Prace pod wieżą północną ruszyły w czerwcu. Niedawno w murze kaplicy, na wysokości nieco ponad półtora metra od posadzki, za płytą epitafijną z XVII w. poświęconą kan. Janowi Ślaskiemu, została odkryta nisza, której przeznaczenie jeszcze jest nieznane.
- Po konsultacjach ustalono, że to jedyna okazja do przebadania tej wnęki. Dzięki stosunkowo niewielkim nakładom finansowym będzie można zajrzeć w grubość muru i to muru XVI-wiecznego. Mogło to być boczne, techniczne wejście, ale tego nie wiemy, to na razie hipoteza. Jest pytanie, czy ścianki w niszy się schodzą, i czy są zaokrąglone, czy idą wprost. Istotne będzie, czy w środku będzie gruz, czy też zostaną odnalezione szczątki ludzkie. Jeżeli się okaże, że tam jest też miejsce spoczynku księdza kanonika, jego grobowiec, to oczywiście te szczątki tam pozostaną - wyjaśnia ks. Cegłowski.
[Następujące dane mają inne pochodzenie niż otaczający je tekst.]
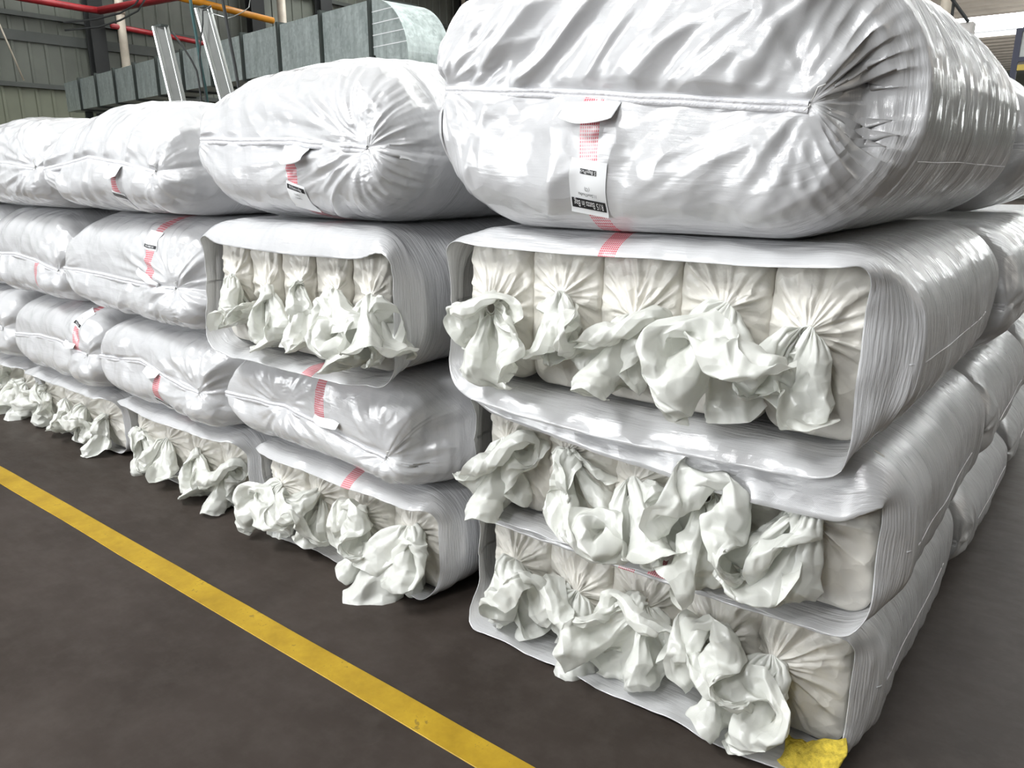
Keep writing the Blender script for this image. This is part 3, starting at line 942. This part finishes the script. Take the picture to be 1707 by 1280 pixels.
label_on('A4', -0.765, 1.515, 0.105, 0.14, PI - 0.16)
label_on('B4', -1.893, 1.475, 0.10, 0.09, -0.22, small=True)
label_on('C4', -3.125, 1.43, 0.10, 0.09, -0.2, small=True)
label_on('C3', -3.05, 1.265, 0.10, 0.08, PI - 0.1, small=True)
label_on('C2', -3.15, 0.475, 0.10, 0.08, -0.3, small=True)
label_on('D2', -3.99, 0.80, 0.10, 0.08, PI - 0.2, small=True)
paper_tag('A4', -0.755, 1.725, 0.15, 0.055, -0.05, 0.045, 1)
paper_tag('B4', -1.87, 1.655, 0.15, 0.075, -0.08, 0.035, 2)
paper_tag('B2', -1.90, 0.665, 0.15, 0.03, -0.03, 0.03, 3)
paper_tag('C4', -3.11, 1.59, 0.12, 0.06, -0.1, 0.03, 4)
paper_tag('C3', -3.05, 1.115, 0.18, 0.022, -0.32, 0.02, 5)
paper_tag('C2', -3.20, 0.655, 0.12, 0.035, -0.1, 0.03, 6)
paper_tag('D2', -4.05, 0.675, 0.11, 0.03, -0.1, 0.03, 7)

# ------------------------------------------------------------------ tied inner packs
def ruffle_sim(seed, M_=40, N_=10, L=0.19, rim=1.35, grav=2.5):
    """film gathered at a neck and crushed: small position-based cloth run"""
    r = np.random.RandomState(seed)
    k1, k2 = r.randint(3, 6), r.randint(7, 11)
    th = np.arange(M_) / M_ * 2 * PI
    P = np.zeros((N_, M_, 3)); rad0 = 0.016
    p1, p2 = r.uniform(0, 6, 2)
    ox, oz = r.uniform(-0.05, 0.03), r.uniform(-0.07, -0.01)
    for j in range(N_):
        t = j / (N_ - 1)
        R = rad0 + 0.125 * t ** 0.75
        rr = R * (1 + t * (0.25 * np.sin(k1 * th + p1) + 0.30 * np.sin(k2 * th + p2)))
        yy = -0.004 - 0.10 * math.sin(PI * min(t * 0.75, 1)) + 0.045 * t * np.sin(k2 * th + p2 + 1.5) + 0.03 * t * np.sin(k1 * th + p1)
        P[j, :, 0] = rr * np.cos(th) + ox * t
        P[j, :, 1] = yy
        P[j, :, 2] = rr * np.sin(th) + oz * t
    P += r.normal(0, 0.007, P.shape) * (np.arange(N_) / N_)[:, None, None]
    neck = P[0].copy()
    circ = 2 * PI * rad0 + (rim - 2 * PI * rad0) * (np.linspace(0, 1, N_) ** 0.6)
    rc_ = (circ / M_)[:, None] * r.uniform(0.75, 1.3, (N_, M_))
    ra = np.full((N_ - 1, M_), L / (N_ - 1)) * r.uniform(0.85, 1.15, (N_ - 1, M_)) * (1 + 0.25 * np.sin(th + p2) + 0.12 * np.sin(3 * th + p1))[None, :]
    V = np.zeros_like(P)
    dt = 0.012
    for st in range(70):
        acc = np.zeros_like(P); acc[..., 2] = -grav
        V = (V + acc * dt) * 0.90
        X = P + V * dt
        for it in range(7):
            d = np.roll(X, -1, 1) - X
            l = np.maximum(np.linalg.norm(d, axis=-1), 1e-6)
            c = (0.7 * (l - rc_) / l)[..., None] * d * 0.5
            X = X + c - np.roll(c, 1, 1)
            d = X[1:] - X[:-1]
            l = np.maximum(np.linalg.norm(d, axis=-1), 1e-6)
            c = (0.9 * (l - ra) / l)[..., None] * d * 0.5
            X[:-1] += c; X[1:] -= c
            for sh, kk in ((2, 0.6), (4, 0.35)):
                d = np.roll(X, -sh, 1) - X
                l = np.maximum(np.linalg.norm(d, axis=-1), 1e-6)
                tgt = rc_ * sh * (0.80 if sh == 2 else 0.6)
                c = (kk * np.minimum(l - tgt, 0) / l)[..., None] * d * 0.5
                X = X + c - np.roll(c, sh, 1)
            d = X[2:] - X[:-2]
            l = np.maximum(np.linalg.norm(d, axis=-1), 1e-6)
            tgt = (ra[1:] + ra[:-1]) * 0.90
            c = (0.5 * np.minimum(l - tgt, 0) / l)[..., None] * d * 0.5
            X[:-2] += c; X[2:] -= c
            # the mass of film keeps its spread
            rr = np.hypot(X[..., 0] - ox * 0.8, X[..., 2] - oz * 0.8)
            over = np.maximum(rr - 0.135, 0) / np.maximum(rr, 1e-6)
            X[..., 0] -= (X[..., 0] - ox * 0.8) * over * 0.5
            X[..., 2] -= (X[..., 2] - oz * 0.8) * over * 0.5
            r0 = np.hypot(X[..., 0], X[..., 2])
            X[..., 1] = np.minimum(X[..., 1], np.minimum(0.6 * r0, 0.060) - 0.004)
            X[..., 1] = np.maximum(X[..., 1], -0.13)
            X[0] = neck
        if st % 3 == 0:
            F_ = X.reshape(-1, 3)
            D = F_[:, None, :] - F_[None, :, :]
            l2 = (D ** 2).sum(-1) + np.eye(len(F_))
            w = np.where(l2 < 0.012 ** 2, (0.012 / np.sqrt(l2) - 1) * 0.3, 0)
            X = X + (D * w[..., None]).sum(1).reshape(X.shape).clip(-0.004, 0.004)
            X[0] = neck
        V = np.clip((X - P) / dt, -1.0, 1.0)
        P = X
    return P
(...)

Poza niszą ciekawym znaleziskiem odnalezionym w zagruzowaniu są też niewielkie płytki malachitowe, lakierowane, które były prawdopodobnie pierwotną posadzką.
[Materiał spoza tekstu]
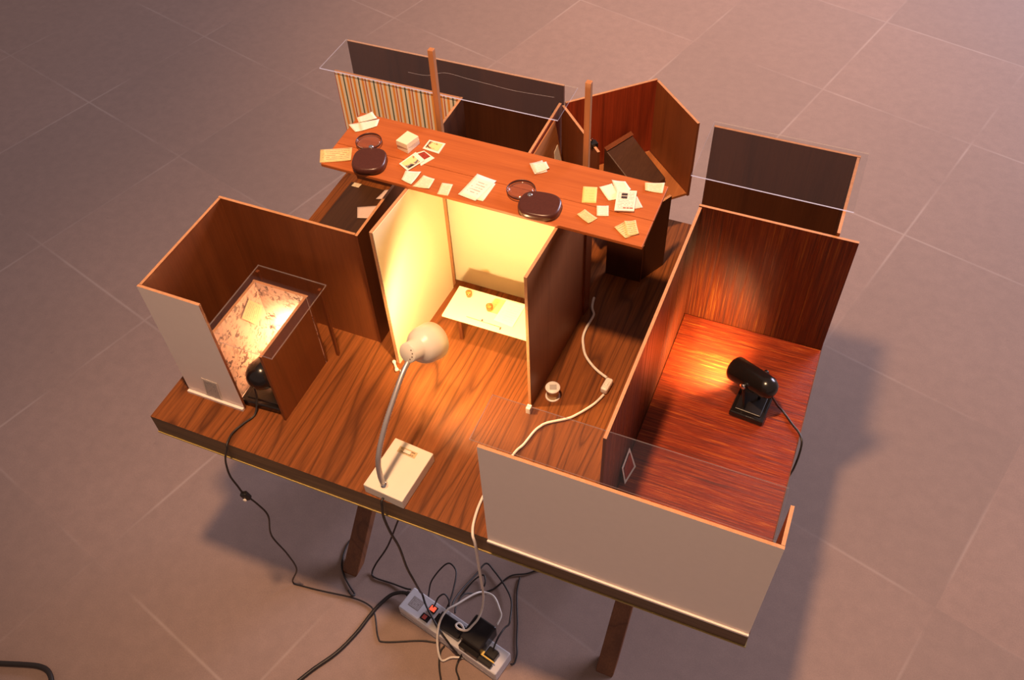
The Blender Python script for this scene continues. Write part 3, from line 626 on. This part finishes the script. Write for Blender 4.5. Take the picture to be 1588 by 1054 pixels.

Obecna posadzka, w dużej mierze zniszczona, została zdemontowana, oznaczona i wysłana do konserwacji. Zostały wykonane bardzo szczegółowe zdjęcia każdej płyty, które można powiększać w komputerze do dużych rozmiarów. Jak dodaje ks. proboszcz, dzięki tym zdjęciom będzie można zdecydować, które płytki są do wymiany. Będą one uzupełniane współczesnymi płytami, zgodnie z zaleceniem konserwatorów.
- Kończy się jeden etap, jeden sezon prac, myślę, że udany. Trzeba powiedzieć, że jeżeli w roku, w sezonie udało się wydać na katedrę ponad milion złotych, to jest to duża kwota. 600 tys. otrzymaliśmy z Ministerstwa Kultury i Dziedzictwa Narodowego, 150 tys. dał Urząd Miasta Płocka i ponad 100 tys. to łączny udział parafii, który obejmuje zarówno 60 tys. zawarte w umowie, jak i wpłaty na inne prace remontowe. Nie czekamy na ogromny wniosek, który zakładałby rewitalizację całej katedry, bo nie mamy gwarancji, że przejdzie - dodaje gospodarz parafii katedralnej.
W sumie, dzięki wspomnianym dotacjom z ministerstwa, UMP, Wojewódzkiego Konserwatora Zabytków oraz pieniądzom z PERN SA, do tej pory zostały odnowione obie wieże katedry, sfinansowane zostało sklepienie kaplicy św. Zygmunta, ołtarz serca Jezusowego i prowadzone są prace renowacyjne w Kaplicy Królewskiej. - Kupiono specjalny sprzęt - maszynę do czyszczenia i mamy nadzieję własnymi siłami oczyścić ołtarz św. Stanisława Kostki - dodaje ks. Cegłowski.
Na remont czeka część między wieżami. Wskazania konserwatorskie dotyczą też remontu dachu, posadzki w nawach katedry i podziemi. Wszystkie te prace są bardzo kosztowne i, jak zaznacza proboszcz, nie są możliwe do udźwignięcia przez samą, zmniejszającą się powoli parafię.
W przyszłości Kaplica Królewska, która ma znaczenie nie tylko sakralne, ale również kulturalne i historyczne, mogłaby być zwiedzana przez turystów równolegle z Drzwiami Płockimi. - Można je połączyć w jeden program, bo to dwa elementy naszej katedry, które są związane z naszą kulturą. Chciałbym też, by tablica informująca o dotacjach, stanęła za krzyżem misyjnym i wskazywała wyraźnie miejsce największej nekropolii Piastów polskich - mówi ks. Stefan Cegłowski. Nie wyklucza włączenia działań związanych z remontem i rewitalizacją katedry w jakiś większy projekt badawczy, ale zastrzega, że katedra nie może w nim być traktowana instrumentalnie. - Jeżeli mamy coś oddać, coś zbadać, to np. w kontekście poszukiwań np. grobowca bp. Wernera - podkreśla.